In his two starts with the River Cats, Ross has thrown nine innings, allowing 10 hits and four earned runs. He walked four with three strikeouts.

A's staff ace Brandon McCarthy will be on regular rest to start Monday, while No. 2 starter Bartolo Colon wouldn't get his four days of rest until Wednesday. Ross would be on full rest for a potential Tuesday start for Oakland.

Last year, Ross' season in Oakland ended in May when he strained his oblique in a start against the Minnesota Twins. He threw well with the team to that point, going 3-3 with a 2.75 ERA in nine appearances, six of which were starts.

He spent more than a month away from pitching before making three minor league starts. With High-A Stockton on July 10, Ross suffered a setback in his rehab, re-tweaking his injured oblique. He waited two weeks before he resumed throwing. When he did, he had a hard time finding any consistency and went to the Arizona Fall League for the first time to work things out.
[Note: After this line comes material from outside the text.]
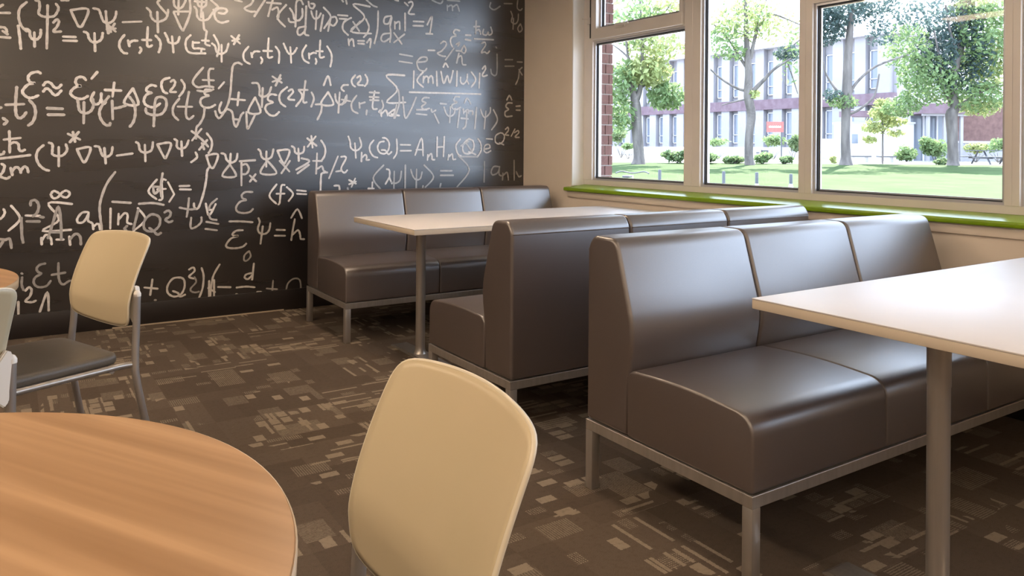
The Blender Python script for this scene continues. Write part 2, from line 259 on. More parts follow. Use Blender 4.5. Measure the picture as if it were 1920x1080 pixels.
(0.68,14.9,'2034 1451 2068 1478 2074 1524;2034 1490 2102 1480;2150 1524 2112 1467 2119 1415 2161 1393;2171 1472 2175 1433;2174 1463 2216 1477;2231 1418 2227 1385;2251 1552 2329 1552;2251 1518 2326 1518;2255 1495 2326 1495;2351 1496 2362 1450 2334 1402;2471 1467 2450 1365;2485 1582 2493 1481 2457 1365;2522 1530 2530 1449 2546 1367 2590 1430 2635 1531;2639 1435 2727 1438;2636 1404 2728 1399;2746 1532 2703 1531 2684 1506 2719 1490 2681 1461 2704 1441 2750 1449;2766 1443 2774 1422 2805 1437;2793 1409 2833 1337;2844 1491 2899 1489;2879 1464 2900 1412 2932 1392 2968 1414 2979 1457;2935 1470 2930 1343;3019 1551 2978 1549 2967 1520 2995 1507 2951 1484 2955 1456 2995 1450 3028 1469;3020 1451 3001 1305;3064 1503 3088 1543 3122 1498;3052 1456 3057 1417;3065 1431 3093 1454 3102 1422;3106 1440 3139 1441 3139 1412;3085 1432 3082 1361 3074 1317 3050 1296;3033 1381 3098 1377;3176 1471 3161 1298;3214 1458 3235 1408 3261 1394 3303 1432 3307 1475;3264 1445 3249 1299;3337 1458 3376 1375 3321 1294;3466 1544 3492 1582 3515 1546;3519 1520 3475 1518 3458 1488 3484 1467 3450 1443 3459 1407 3520 1412;3559 1495 3600 1499;3560 1463 3600 1463'),
(0.85,15.6,'2249 2190 2117 2193 2208 2107 2101 1995 2261 1991;2104 2093 2049 2056 2040 2003 2081 1964;2218 2095 2243 2041 2230 1993 2202 1958;2084 1935 2088 1890;2088 1916 2115 1938 2126 1886;2157 1928 2206 1931;2157 1908 2206 1909;2227 1920 2258 1953 2252 1886;2315 2164 2311 2027 2287 1919;2422 2138 2371 2123 2364 2079 2400 2079 2425 2132 2413 2063;2451 2097 2452 2043;2451 2080 2488 2101 2492 2043;2536 2170 2537 2037;2565 2254 2591 2264 2599 2238 2565 2173 2614 2171;2607 2115 2695 2120;2604 2081 2691 2087;2725 2099 2767 2169 2749 2032;2715 2029 2772 2032;3068 2049 3117 2051;3064 2013 3117 2010;3014 2080 2974 2083 2958 2057 2982 2038 2942 2020 2931 1984 2951 1943'),
(0.7,14.9,'2118 2065 2167 2001;2173 2074 2101 1992;2411 2063 2419 2003 2412 1939;2412 2006 2358 1994 2340 1956 2365 1938 2412 1969;2445 2012 2511 1933;2533 2010 2445 1938;2983 1967 3015 1984 2999 1954;3166 2172 3162 2067;3145 2123 3199 2130;3166 2093 3195 2103 3208 2068;3237 2110 3229 2073 3263 2065 3280 2092 3289 2068 3318 2088 3305 2134;3150 2025 3332 2033;3217 1993 3247 2006 3255 1981 3214 1920 3248 1926 3273 1917 3294 1937;2494 1854 2602 1845;2490 1799 2599 1792;2648 1803 2716 1815 2724 1843 2678 1843 2640 1803 2656 1749 2702 1738 2724 1760;2735 1902 2793 1905;2843 1963 2875 1983 2895 1960 2856 1908 2817 1884 2856 1866 2888 1865;2963 1934 2888 1837;3008 1898 2988 1819;3000 1862 3032 1878 3041 1815 3074 1810;3056 1966 3073 1931 3057 1902 3032 1921 3056 1966;2983 1917 3024 1917;2062 2219 2069 2191;2031 2216 2041 2204;2221 2237 2270 2203 2306 2193;2450 2262 2479 2259;2531 2251 2561 2230'),
(0.5,14.2,'3367 1917 3368 1778 3351 1740 3317 1753 3308 1789;3356 1975 3363 1968;3446 1877 3520 1882;3446 1823 3534 1829;3303 2335 3295 2297 3338 2280 3394 2315;3433 2341 3512 2348;2900 2270 2901 2228;2900 2256 2940 2274 2948 2233;2952 2261 2988 2283 3009 2235;2766 2294 2837 2277 2860 2300;2900 2310 3012 2314'),
(0.6,13.5,'3568 2386 3563 2321 3591 2301 3613 2317;3499 2283 3515 2244 3505 2198 3543 2183 3570 2213 3575 2268;3526 2227 3522 2136;3597 2188 3570 2149 3587 2119 3614 2144 3597 2188;3617 1824 3590 1795 3580 1731 3553 1677;3584 1804 3618 1760;3567 1867 3617 1868'),
(0.92,14.9,'2088 1222 2102 1183 2108 1141 2136 1119 2167 1125 2190 1157 2175 1213;2139 1173 2148 1064;2193 1104 2191 1037;2196 1066 2222 1088 2233 1071 2230 1050 2253 1050;2287 1196 2258 1158 2258 1115 2285 1077 2319 1066;2371 1188 2336 1180 2319 1142 2337 1104 2378 1096 2407 1126 2412 1175 2388 1210 2359 1215;2351 1123 2383 1120 2407 1091 2433 1110;2474 1206 2478 1137 2472 1093 2449 1060;2505 1164 2589 1163;2505 1118 2596 1119;2630 1085 2684 1217 2698 1080;2639 1127 2698 1127;2739 1088 2736 1046;2742 1071 2767 1097 2776 1071 2777 1052 2799 1049;2820 1227 2818 1074;2883 1231 2876 1074;2823 1148 2881 1151;2923 1088 2917 1048;2924 1071 2953 1094 2959 1071 2963 1051 2986 1053;3027 1213 2991 1169 2992 1129 3012 1089 3041 1077;3104 1217 3057 1175 3051 1123 3078 1097 3131 1106 3154 1153 3144 1200 3104 1217;3104 1112 3138 1103 3172 1089;3191 1218 3219 1177 3219 1118 3186 1071;2034 1072 2064 1074 2070 1056 2035 987 2060 955 2082 974;2096 902 2150 874;2144 912 2116 851;2097 870 2150 890;2393 979 2417 968 2417 918;2414 913 2385 867;2417 913 2438 869;2280 883 2278 840;2246 836 2292 835'),
(0.55,14.2,'3038 1074 3186 1072;3012 1080 3112 966 3001 832;2369 1009 2286 915 2345 830;2432 880 2468 871 2504 895 2515 961;2456 962 2454 830;2548 1008 2547 828;2594 974 2610 927 2638 896 2675 903 2690 954;2643 976 2641 826;2708 1007 2790 916 2719 835;2850 962 2954 961;2851 926 2967 925;2855 861 2848 833;2700 847 2697 830;2086 844 2089 830;3031 1158 3104 1199;3077 1187 3131 1118'),
(0.75,13.5,'3257 1135 3305 1146 3293 1173 3257 1162 3250 1121 3278 1105 3314 1122;3269 1220 3329 1216;3405 1270 3361 1246 3357 1197 3390 1177 3430 1198 3446 1240 3430 1264 3405 1270;3398 1188 3439 1171;3454 1299 3479 1317 3483 1289 3454 1257 3487 1251;3549 1304 3512 1244;3545 1273 3579 1291 3587 1273 3550 1238 3592 1235'),
(0.45,14.9,'3254 1033 3252 866;3391 991 3343 991 3319 951 3335 923 3384 943 3400 991;3398 984 3396 929 3417 915;3433 936 3429 880;3433 915 3474 942 3487 879;3543 1042 3545 878;3565 948 3591 906 3616 912'),
(0.95,16.3,'903 1187 919 1176 919 1138 941 1124 974 1139 990 1180;946 1173 951 1078;1008 1241 1039 1218;1069 1257 1012 1180;1036 1215 1072 1187 1112 1140;1106 1184 1056 1119;1072 1163 1087 1122;1103 1228 1134 1181 1132 1128 1115 1098;1101 1081 1174 1088 1149 1004 1124 1010 1101 1081;1034 1101 1043 1069 1007 1037;1197 1096 1220 1087 1232 1051 1261 1033 1293 1051 1301 1093;1257 1093 1252 1021;1440 1124 1455 1108 1462 1075 1486 1056 1528 1069 1543 1124;1495 1109 1495 1004;1571 1115 1655 1118 1625 1031 1606 1037 1571 1115;1671 1147 1690 1134 1696 1103 1722 1094 1754 1106 1760 1144;1718 1131 1722 1043;1782 1204 1850 1151;1843 1218 1785 1144;1811 1221 1821 1138;1883 1190 1913 1139 1910 1081 1884 1040;1124 1007 1107 980 1102 921 1086 833 1059 746 1042 729 1028 741 1026 765;937 881 997 882;940 860 1006 857;1931 959 1898 956 1885 934 1882 826;1985 862 2018 861 2025 832'),
(0.75,15.6,'1252 1021 1204 944 1293 942 1252 1021;1316 1042 1420 1049;1328 1032 1329 878;1331 1014 1360 1023 1378 990 1361 957 1331 954;1385 944 1427 904;1423 953 1385 902;1501 1047 1456 960 1566 958 1501 1047;1587 1044 1656 969;1659 1044 1600 957;1741 1062 1799 1040 1704 981;1796 1015 1713 955;1854 1097 1848 951;1825 1043 1890 1042;1858 986 1891 1004 1904 972 1931 959;2010 1075 1944 917;1997 965 2038 971'),
(1,14.9,'1100 762 1121 682 1163 757;1109 720 1143 719;1567 880 1518 804 1565 747;1623 875 1601 870 1595 814 1589 752 1580 740;1567 815 1623 814;1638 860 1683 812 1652 762;1711 836 1775 828;1711 811 1778 806'),
(0.65,14.9,'995 801 990 737 982 679;938 741 998 727 1037 729;1171 792 1131 755 1118 720;1010 672 1007 607 1038 609 1071 639 1073 672;1118 696 1132 660 1169 650;1104 641 1181 623;1099 594 1172 581;1403 831 1356 832 1332 812 1338 790 1362 778 1321 767 1295 731 1304 701 1345 689 1386 695 1407 715;1252 637 1322 634 1405 624;1340 573 1299 572 1273 552 1282 539 1311 535 1265 522 1233 482 1242 461 1294 453 1341 461 1364 480;1444 650 1453 622 1441 580 1453 548 1490 540 1517 563 1526 612;1474 593 1460 474;1569 564 1628 559;1557 524 1628 519;1671 643 1715 701 1748 636;1697 632 1682 549 1673 486;1682 523 1720 553 1736 520 1739 492 1765 487'),
(0.8,14.2,'779 286 767 188;733 239 810 224;950 284 902 282 869 236 872 190 909 164 951 176 972 220 969 266 950 284;902 200 933 184 945 160 976 170;999 332 1024 344 1033 320 999 286 1027 271;1077 336 1090 282 1084 203 1062 140;1191 351 1156 290 1141 231 1132 139;1125 246 1125 139;1156 250 1157 143;1119 200 1163 169;1182 201 1263 192;1302 186 1365 187 1422 177;1416 340 1405 231;1401 276 1365 269 1355 249 1378 237 1405 262;1299 142 1306 141;1439 143 1466 141'),
(0.5,12.8,'1383 428 1354 403 1350 369 1370 364 1394 393 1383 428;1033 280 1043 246 1012 210 1012 190 1037 178 1062 182;1548 212 1542 136;1504 161 1576 149;1639 137 1653 185 1695 213 1735 199 1744 135;793 153 801 152'),
(0.5,14.9,'70 384 74 381;73 360 71 318 81 284;189 433 160 426 146 405 153 386 169 373 141 356 131 331 141 305 165 293 198 299 218 326;258 430 259 354 267 315 284 299 305 311 319 320;224 362 294 370'),
(0.85,14.9,'91 279 107 298 121 281 113 244 90 218 122 208 142 215;55 217 56 145;164 147 202 261 209 149')]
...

"I think the biggest difference it made for me is getting back on track after struggling last year. Coming into [last year's off-season] I felt kind of lost but I was able to work out the kinks in the Fall League," Ross said Friday.

Now fully healthy, Ross says he is able to throw all four of his pitches - fastball, sinker, slider and change-up - without restriction.

Ross and Bush said that they weren't aware of Oakland's potential plans for the Tuesday start.

The Cal alum didn't post great numbers for the Phoenix Desert Dogs in the fall, going 1-3 with a 5.94 ERA in seven starts. The important thing for Ross, however, is being in the strike zone after struggling with his location and feel during the regular season. He had only five walks in 16.2 innings after averaging well over five per nine innings during his rehab with Sacramento.